Ho perduto le parole. Mi si afflosciano nel pensiero prima ancora di essere espresse, di diventare segni sullo schermo. Che senso e che utilità avrebbero le mie riflessioni sull’invasione russa dell’Ucraina, sulla minaccia di una guerra nucleare nel cuore dell’Europa?
Della situazione geopolitica non potrei dire niente di significativo: già autorevoli commentatori lo stanno facendo dagli schermi TV e sui giornali.
Le considerazioni storiche mi sembrano sterili: la sensazione di essere ritornati a prima della Seconda Guerra Mondiale ancora una volta ci suggerisce che la storia non è maestra di vita, ma questo i meno ingenui l’avevano già capito da tempo.
Potrei sostenere che l’uomo non cambierà mai e rispolverare Machiavelli, ma mi sembra un inutile teorizzare.
Potrei considerare e approfondire l’aspetto umano: la bambina nata nel rifugio sotto le bombe, la maestra italiana che le dedica una poesia; la donna russa vestita con i colori dell’Ucraina; l’ottantenne, scampata all’assedio di Leningrado, che manifesta pacificamente ed è arrestata dalla polizia; i cinque bambini, schierati in un campo brullo, che giurano di uccidere il nemico o di morire; le persone che, a braccia alzate e a mani nude, cercano di fermare l’avanzata dei carri armati e dei camion militari. No, rischierei di cadere nella retorica o di spettacolarizzare il dolore: ci riescono già molto bene alcuni dei nostri inviati.
Polemizzare con l’università Bicocca perché avrebbe voluto rinviare un corso di Paolo Nori su Dostoevskij, in attesa di individuare – per par condicio – un autore ucraino? Il fatto che un’istituzione consacrata alla cultura non si renda conto dell’assurdità della motivazione è così sconfortante da lasciare ammutoliti.
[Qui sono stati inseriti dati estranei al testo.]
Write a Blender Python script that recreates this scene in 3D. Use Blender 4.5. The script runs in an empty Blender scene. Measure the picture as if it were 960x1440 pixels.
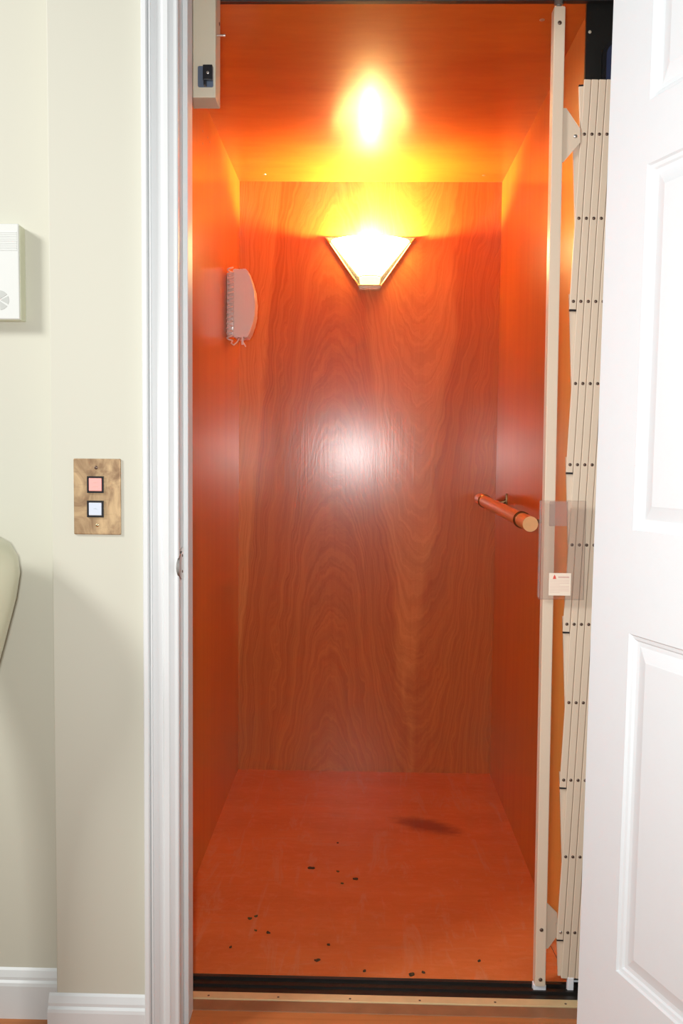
import bpy, bmesh, math, random
from mathutils import Vector, Matrix
random.seed(7)
PI = math.pi
C = bpy.context.scene.collection
sc = bpy.context.scene

# ------------------------------------------------------------------ camera
F_PX, PITCH, YAW, ROLL, CAM_H = 1229.67, .0634, .022, .010, 1.1424
fwd = Vector((-math.sin(YAW)*math.cos(PITCH), math.cos(YAW)*math.cos(PITCH), -math.sin(PITCH)))
rgt = Vector((math.cos(YAW), math.sin(YAW), 0)); upv = rgt.cross(fwd)
c_, s_ = math.cos(ROLL), math.sin(ROLL)
rgt, upv = c_*rgt + s_*upv, -s_*rgt + c_*upv
CAM = Vector((0, 0, CAM_H))
cd = bpy.data.cameras.new('camera'); cam = bpy.data.objects.new('camera', cd); C.objects.link(cam)
cd.sensor_fit = 'VERTICAL'; cd.sensor_height = 36; cd.lens = F_PX/1440*36; cd.clip_start = .02
cam.matrix_world = Matrix(((rgt.x, upv.x, -fwd.x, 0), (rgt.y, upv.y, -fwd.y, 0), (rgt.z, upv.z, -fwd.z, CAM_H), (0, 0, 0, 1)))
sc.camera = cam

def at(u, v, Y):
    """world point at depth Y that was measured at photograph pixel (u, v)"""
    d = (u-480)/F_PX*rgt + (720-v)/F_PX*upv + fwd
    return CAM + d*(Y/d.y)

# ------------------------------------------------------------------ node helpers
def srgb(r, g, b):
    f = lambda c: c/12.92 if c <= .04045 else ((c+.055)/1.055)**2.4
    return (f(r/255), f(g/255), f(b/255), 1)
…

Sì, ho perduto ogni parola che abbia un senso, un valore o un’utilità. Me ne resta una soltanto: impotenza. Mai avrei pensato che i versi di Quasimodo sarebbero stati attuali nell’Europa del terzo millennio:
E come potevamo noi cantare […] Alle fronde dei salici, per voto, anche le nostre cetre erano appese, oscillavano lievi al triste vento.